**Task:** Faithfully return all lines, omitting every embedded picture.

########################################

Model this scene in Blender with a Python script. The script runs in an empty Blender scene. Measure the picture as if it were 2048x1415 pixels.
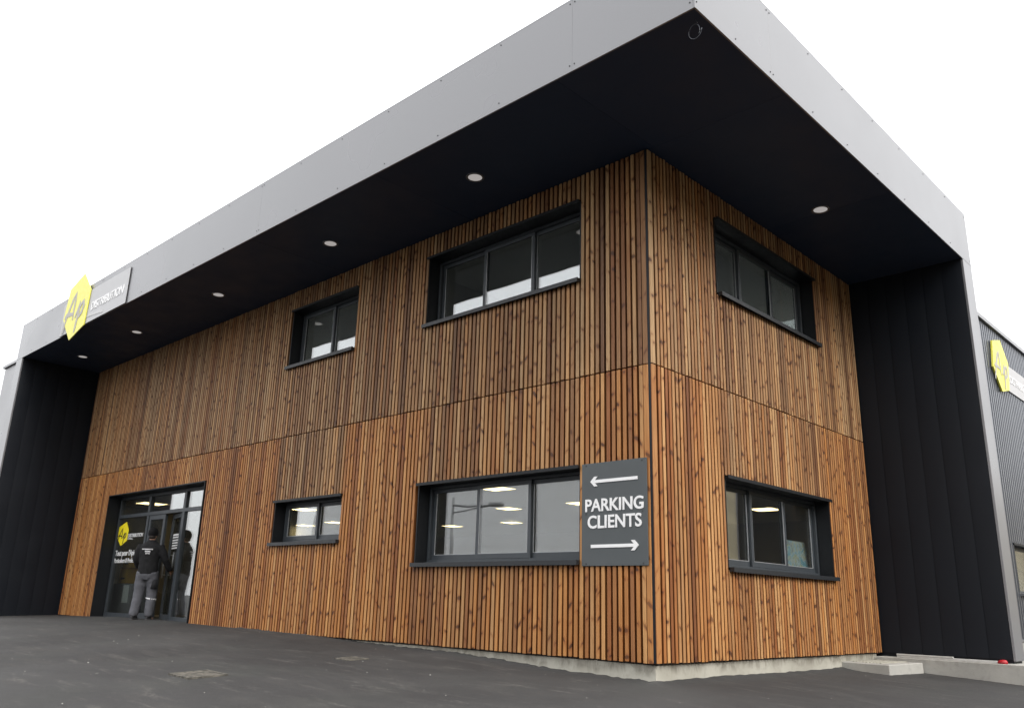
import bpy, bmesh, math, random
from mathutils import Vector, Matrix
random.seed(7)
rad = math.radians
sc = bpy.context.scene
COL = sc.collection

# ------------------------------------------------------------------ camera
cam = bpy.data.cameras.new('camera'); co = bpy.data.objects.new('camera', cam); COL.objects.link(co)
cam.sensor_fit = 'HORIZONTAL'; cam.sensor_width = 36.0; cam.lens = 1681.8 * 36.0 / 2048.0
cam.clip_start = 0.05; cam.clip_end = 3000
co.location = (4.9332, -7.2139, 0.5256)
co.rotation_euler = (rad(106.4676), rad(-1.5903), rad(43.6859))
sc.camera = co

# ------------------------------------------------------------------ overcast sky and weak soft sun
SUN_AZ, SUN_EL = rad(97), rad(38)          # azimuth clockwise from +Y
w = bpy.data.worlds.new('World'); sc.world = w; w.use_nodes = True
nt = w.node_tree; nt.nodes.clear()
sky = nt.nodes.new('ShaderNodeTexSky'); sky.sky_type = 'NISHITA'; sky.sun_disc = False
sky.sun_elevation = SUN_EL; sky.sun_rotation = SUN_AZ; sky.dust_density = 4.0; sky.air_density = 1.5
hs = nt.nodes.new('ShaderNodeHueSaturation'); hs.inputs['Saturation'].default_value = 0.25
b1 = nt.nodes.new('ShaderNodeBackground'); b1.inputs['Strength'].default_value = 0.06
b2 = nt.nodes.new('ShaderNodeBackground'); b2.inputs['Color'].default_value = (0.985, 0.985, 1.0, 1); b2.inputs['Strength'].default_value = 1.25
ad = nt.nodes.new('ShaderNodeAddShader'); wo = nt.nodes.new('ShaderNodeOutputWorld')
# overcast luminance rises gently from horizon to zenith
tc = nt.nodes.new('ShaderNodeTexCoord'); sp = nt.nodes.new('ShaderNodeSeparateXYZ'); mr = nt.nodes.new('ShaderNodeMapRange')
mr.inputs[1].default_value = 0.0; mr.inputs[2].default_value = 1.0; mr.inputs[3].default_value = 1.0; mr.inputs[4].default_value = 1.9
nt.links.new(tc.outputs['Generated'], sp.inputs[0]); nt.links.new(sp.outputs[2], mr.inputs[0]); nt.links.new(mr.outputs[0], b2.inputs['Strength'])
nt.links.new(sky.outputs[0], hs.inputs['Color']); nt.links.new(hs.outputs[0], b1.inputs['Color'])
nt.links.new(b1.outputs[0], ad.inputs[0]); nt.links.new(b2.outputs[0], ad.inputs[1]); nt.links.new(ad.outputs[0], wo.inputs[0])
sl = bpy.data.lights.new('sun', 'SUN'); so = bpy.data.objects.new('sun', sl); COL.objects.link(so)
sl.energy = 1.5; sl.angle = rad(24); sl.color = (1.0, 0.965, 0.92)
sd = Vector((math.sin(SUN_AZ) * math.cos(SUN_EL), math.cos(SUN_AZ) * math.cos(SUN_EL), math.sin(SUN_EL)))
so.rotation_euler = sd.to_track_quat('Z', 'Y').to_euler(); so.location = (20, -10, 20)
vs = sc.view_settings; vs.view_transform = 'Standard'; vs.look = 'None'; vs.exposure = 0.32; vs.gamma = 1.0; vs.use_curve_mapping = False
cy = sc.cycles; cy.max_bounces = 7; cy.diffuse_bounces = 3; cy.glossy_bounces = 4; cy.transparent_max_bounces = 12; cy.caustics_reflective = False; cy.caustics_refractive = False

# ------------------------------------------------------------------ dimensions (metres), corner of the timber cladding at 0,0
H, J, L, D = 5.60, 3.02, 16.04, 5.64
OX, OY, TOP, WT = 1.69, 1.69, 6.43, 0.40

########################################

**Exercise answer:**
Model this scene in Blender with a Python script. The script runs in an empty Blender scene. Measure the picture as if it were 2048x1415 pixels.
import bpy, bmesh, math, random
from mathutils import Vector, Matrix
random.seed(7)
rad = math.radians
sc = bpy.context.scene
COL = sc.collection

# ------------------------------------------------------------------ camera
cam = bpy.data.cameras.new('camera'); co = bpy.data.objects.new('camera', cam); COL.objects.link(co)
cam.sensor_fit = 'HORIZONTAL'; cam.sensor_width = 36.0; cam.lens = 1681.8 * 36.0 / 2048.0
cam.clip_start = 0.05; cam.clip_end = 3000
co.location = (4.9332, -7.2139, 0.5256)
co.rotation_euler = (rad(106.4676), rad(-1.5903), rad(43.6859))
sc.camera = co

# ------------------------------------------------------------------ overcast sky and weak soft sun
SUN_AZ, SUN_EL = rad(97), rad(38)          # azimuth clockwise from +Y
w = bpy.data.worlds.new('World'); sc.world = w; w.use_nodes = True
nt = w.node_tree; nt.nodes.clear()
sky = nt.nodes.new('ShaderNodeTexSky'); sky.sky_type = 'NISHITA'; sky.sun_disc = False
sky.sun_elevation = SUN_EL; sky.sun_rotation = SUN_AZ; sky.dust_density = 4.0; sky.air_density = 1.5
hs = nt.nodes.new('ShaderNodeHueSaturation'); hs.inputs['Saturation'].default_value = 0.25
b1 = nt.nodes.new('ShaderNodeBackground'); b1.inputs['Strength'].default_value = 0.06
b2 = nt.nodes.new('ShaderNodeBackground'); b2.inputs['Color'].default_value = (0.985, 0.985, 1.0, 1); b2.inputs['Strength'].default_value = 1.25
ad = nt.nodes.new('ShaderNodeAddShader'); wo = nt.nodes.new('ShaderNodeOutputWorld')
# overcast luminance rises gently from horizon to zenith
tc = nt.nodes.new('ShaderNodeTexCoord'); sp = nt.nodes.new('ShaderNodeSeparateXYZ'); mr = nt.nodes.new('ShaderNodeMapRange')
mr.inputs[1].default_value = 0.0; mr.inputs[2].default_value = 1.0; mr.inputs[3].default_value = 1.0; mr.inputs[4].default_value = 1.9
nt.links.new(tc.outputs['Generated'], sp.inputs[0]); nt.links.new(sp.outputs[2], mr.inputs[0]); nt.links.new(mr.outputs[0], b2.inputs['Strength'])
nt.links.new(sky.outputs[0], hs.inputs['Color']); nt.links.new(hs.outputs[0], b1.inputs['Color'])
nt.links.new(b1.outputs[0], ad.inputs[0]); nt.links.new(b2.outputs[0], ad.inputs[1]); nt.links.new(ad.outputs[0], wo.inputs[0])
sl = bpy.data.lights.new('sun', 'SUN'); so = bpy.data.objects.new('sun', sl); COL.objects.link(so)
sl.energy = 1.5; sl.angle = rad(24); sl.color = (1.0, 0.965, 0.92)
sd = Vector((math.sin(SUN_AZ) * math.cos(SUN_EL), math.cos(SUN_AZ) * math.cos(SUN_EL), math.sin(SUN_EL)))
so.rotation_euler = sd.to_track_quat('Z', 'Y').to_euler(); so.location = (20, -10, 20)
vs = sc.view_settings; vs.view_transform = 'Standard'; vs.look = 'None'; vs.exposure = 0.32; vs.gamma = 1.0; vs.use_curve_mapping = False
cy = sc.cycles; cy.max_bounces = 7; cy.diffuse_bounces = 3; cy.glossy_bounces = 4; cy.transparent_max_bounces = 12; cy.caustics_reflective = False; cy.caustics_refractive = False

# ------------------------------------------------------------------ dimensions (metres), corner of the timber cladding at 0,0
H, J, L, D = 5.60, 3.02, 16.04, 5.64
OX, OY, TOP, WT = 1.69, 1.69, 6.43, 0.40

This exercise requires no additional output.